Thursday, August 29, 2013

A white supremacist buys up land in a little North Dakota town, gets an NYT article written about him.

"People have knocked on [Paul Craig] Cobb’s red door to offer to buy back his land and to preach the Gospel."
The City Council is looking into potential ordinance or health code violations (his home has no septic tank or running water). There is a doomsday plan in place, Mr. Schock explained: If enough of Mr. Cobb’s friends move in to gain a majority that could vote out the current government, the Council would immediately dissolve the town....

“Just want to let you know I’m not going to cause any trouble,” he said to Don Hauge, 61, who rolled up in a red Chevy pickup truck to where Mr.
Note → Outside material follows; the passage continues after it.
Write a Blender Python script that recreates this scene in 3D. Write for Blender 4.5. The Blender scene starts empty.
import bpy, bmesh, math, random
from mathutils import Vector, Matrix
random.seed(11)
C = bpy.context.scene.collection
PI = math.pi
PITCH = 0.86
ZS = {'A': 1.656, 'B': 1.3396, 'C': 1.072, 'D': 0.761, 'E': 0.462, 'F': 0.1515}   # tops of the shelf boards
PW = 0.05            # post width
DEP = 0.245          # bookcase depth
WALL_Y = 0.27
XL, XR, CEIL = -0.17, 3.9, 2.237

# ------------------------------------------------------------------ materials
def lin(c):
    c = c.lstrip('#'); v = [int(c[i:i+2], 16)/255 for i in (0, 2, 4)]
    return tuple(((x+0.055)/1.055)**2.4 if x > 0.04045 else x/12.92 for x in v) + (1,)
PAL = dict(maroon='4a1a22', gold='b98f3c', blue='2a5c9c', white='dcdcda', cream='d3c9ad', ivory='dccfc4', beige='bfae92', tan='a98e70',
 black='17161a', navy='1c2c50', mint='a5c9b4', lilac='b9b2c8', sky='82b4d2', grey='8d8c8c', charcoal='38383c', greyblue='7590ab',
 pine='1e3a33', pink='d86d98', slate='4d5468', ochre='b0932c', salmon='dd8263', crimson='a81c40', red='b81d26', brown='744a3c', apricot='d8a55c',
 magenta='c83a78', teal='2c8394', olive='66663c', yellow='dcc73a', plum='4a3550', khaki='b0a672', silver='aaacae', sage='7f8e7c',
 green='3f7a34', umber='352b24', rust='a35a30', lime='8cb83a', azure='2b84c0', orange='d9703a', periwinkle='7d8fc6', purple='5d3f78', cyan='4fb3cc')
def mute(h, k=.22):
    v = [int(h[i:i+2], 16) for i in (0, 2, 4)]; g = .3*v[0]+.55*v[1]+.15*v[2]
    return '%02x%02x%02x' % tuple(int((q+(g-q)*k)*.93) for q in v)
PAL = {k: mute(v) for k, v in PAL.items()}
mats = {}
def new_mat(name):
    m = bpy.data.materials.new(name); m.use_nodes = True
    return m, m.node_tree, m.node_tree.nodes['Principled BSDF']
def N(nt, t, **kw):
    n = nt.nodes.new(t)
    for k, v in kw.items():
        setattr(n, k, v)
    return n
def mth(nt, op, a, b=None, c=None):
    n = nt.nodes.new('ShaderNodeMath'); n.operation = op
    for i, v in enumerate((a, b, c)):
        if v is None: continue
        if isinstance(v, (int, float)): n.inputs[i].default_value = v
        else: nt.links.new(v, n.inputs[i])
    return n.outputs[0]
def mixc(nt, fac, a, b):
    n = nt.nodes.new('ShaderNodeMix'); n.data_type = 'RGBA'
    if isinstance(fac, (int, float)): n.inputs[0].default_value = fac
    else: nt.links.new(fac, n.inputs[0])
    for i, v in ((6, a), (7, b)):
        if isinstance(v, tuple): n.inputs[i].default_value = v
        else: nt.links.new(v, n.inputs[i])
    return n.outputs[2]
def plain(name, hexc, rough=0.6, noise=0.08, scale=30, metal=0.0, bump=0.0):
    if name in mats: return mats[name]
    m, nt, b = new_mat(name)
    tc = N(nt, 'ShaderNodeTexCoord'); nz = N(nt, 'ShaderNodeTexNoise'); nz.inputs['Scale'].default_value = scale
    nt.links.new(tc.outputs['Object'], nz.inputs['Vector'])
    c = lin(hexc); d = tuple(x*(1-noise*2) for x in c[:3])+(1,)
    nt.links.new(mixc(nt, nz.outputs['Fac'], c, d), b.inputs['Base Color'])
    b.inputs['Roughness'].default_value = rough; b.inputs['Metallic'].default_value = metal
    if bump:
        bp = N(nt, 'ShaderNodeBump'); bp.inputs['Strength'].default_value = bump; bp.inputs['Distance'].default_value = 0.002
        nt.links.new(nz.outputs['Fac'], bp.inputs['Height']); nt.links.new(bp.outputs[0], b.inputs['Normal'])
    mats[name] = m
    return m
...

Cobb was sitting on a bench, peering through smudged rectangular glasses that slid down the bridge of his nose. Mr. Cobb is a lanky figure, dressed neatly in a button-down shirt tucked into slender black slacks he says he bought from someone who had stolen them, and rubber sandals.
It's a little hard to figure out what the issue is, in this, a free country.  Here's a key paragraph:
The Southern Poverty Law Center and The Bismarck Tribune revealed that the man, Paul Craig Cobb, 61, has been buying up property in this town of 24 people in an effort to transform it into a colony for white supremacists.
What constitutes a "colony"? Like-minded people converging on the same place? What makes that wrong? Isn't that the story of America?

I'm not a fan of white supremacists, just of the freedom of thought and speech and the right to migrate and to buy property. The fact that Cobb is "wanted in Canada on charges of promoting hatred" only underscores these American values, which are also offended by looking for health code violations because you don't like someone's political opinions.